Metals - Weekly review: Dec 30 - Jan 4

Investing.com

Published Jan 05, 2014 08:20AM ET

Investing.com - Gold and silver futures extended the previous session’s gains on Friday, as robust physical demand from China and losses in equities markets bolstered demand for the precious metals on the second trading day of the year.

On the Comex division of the New York Mercantile Exchange, gold futures for February delivery rose 0.90% to settle at USD1,236.00 a troy ounce. Gold prices rose to a session high of USD1,239.60 a troy ounce, the strongest level since December 18. For the week, the metal rose 2%, the most in ten weeks.

Silver for March delivery rose 0.11%, to USD20.15 a troy ounce.

Gold was boosted by continued strength in physical buying from China, the world’s largest consumer. Gold futures received an additional boost from declines in U.S. equities in the wake of cautiously optimistic comments from Federal Reserve Chairman Ben Bernanke.

Bernanke said the U.S. economy should continue to improve in 2014, but reiterated that monetary policy will remain “highly accommodative” for as long as needed.
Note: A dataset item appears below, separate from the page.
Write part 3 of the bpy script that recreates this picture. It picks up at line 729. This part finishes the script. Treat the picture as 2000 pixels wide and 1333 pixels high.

However, the broadly stronger U.S. dollar held gold’s gains in check. The dollar index, which tracks the performance of the greenback against a basket of six other major currencies, was last up 0.40% to 81.04.

Dollar weakness usually benefits gold, as it boosts the metal's appeal as an alternative asset and makes dollar-priced commodities cheaper for holders of other currencies.

Gold’s gains came after the precious metal tumbled 28% in 2013, the worst yearly performance since 1981 and the first annual loss since 2000. Gold futures were driven lower as expectations for the Federal Reserve to start scaling back stimulus measures weighed.

Elsewhere, copper futures for March delivery declined 0.86% to USD3.353 a pound. Platinum was up 0.56% to USD1, 412.45 and palladium slid 0.31% to USD728.00 an ounce.